From Endorsements to Infrastructure: Harrisburg’s Black Coalition Is Organizing

Facebook Post from US House District 10 Dem Candidate Janelle Stelson

More than 50 Black leaders gathered at Macedonia Missionary Baptist Church in Harrisburg to learn more about Janelle Stelson’s campaign — and to endorse her. That’s the headline. Not because endorsements are rare, but because Black folks are organizing in public, together, in our institutions. This is the first step toward real political infrastructure: relationships becoming alignment, alignment becoming structure, and structure becoming power.

Step One Is the Room

Coalitions don’t start with press releases. They start with rooms — with leaders choosing coordination over isolation, and shared goals over scattered effort. A gathering like this is how you begin building a durable bloc: not just showing support, but building the habits and networks that can actually move outcomes.

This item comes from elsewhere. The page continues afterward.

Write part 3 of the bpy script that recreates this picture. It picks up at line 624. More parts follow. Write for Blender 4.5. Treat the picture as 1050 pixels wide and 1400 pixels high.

Macedonia Missionary Baptist Church - Harrisburg, Pa

Kudos Where They’re Earned

Credit to Janelle Stelson for showing up early and meeting Black leadership where we are. That’s the right direction, and it’s how serious campaigns begin earning trust.

And major kudos to Black Harrisburg — the pastors, organizers, electeds, and community leaders — for convening, aligning, and demonstrating unity. This is how participation is supposed to look: disciplined, visible, and rooted in community.

The Truth: Engagement Has to Become Infrastructure

Endorsements are a moment. Infrastructure is what remains after the moment passes.

PA-10 is roughly 10% Black — which means Black voters are not a footnote in this district. We are a meaningful share of the electorate, and we deserve consistent, year-round engagement that leads to measurable results.

The National Party Just Confirmed This Seat Is in Play

On Monday, Stelson was added to the DCCC’s “Red to Blue” program — a signal that national Democrats see PA-10 as a real pickup opportunity.

That matters because it creates a real opening: resources, attention, and a path to win.

What’s Next: Turning This First Step Into Structure

If this is going to grow into real infrastructure, the path is clear:

  • A continuing Black leadership table that meets regularly (not once)

  • Clear commitments + public follow-up on priorities like wages, housing, schools, and health care

  • A registration and vote-by-mail push built through trusted messengers

  • A volunteer pipeline with real roles, training, and accountability

  • Year-round presence — not seasonal attention

The Point

This gathering is a beginning — and it’s an important one. Harrisburg’s Black coalition is organizing, and the direction is right.

Now the work is to turn endorsements into infrastructure — and infrastructure into wins.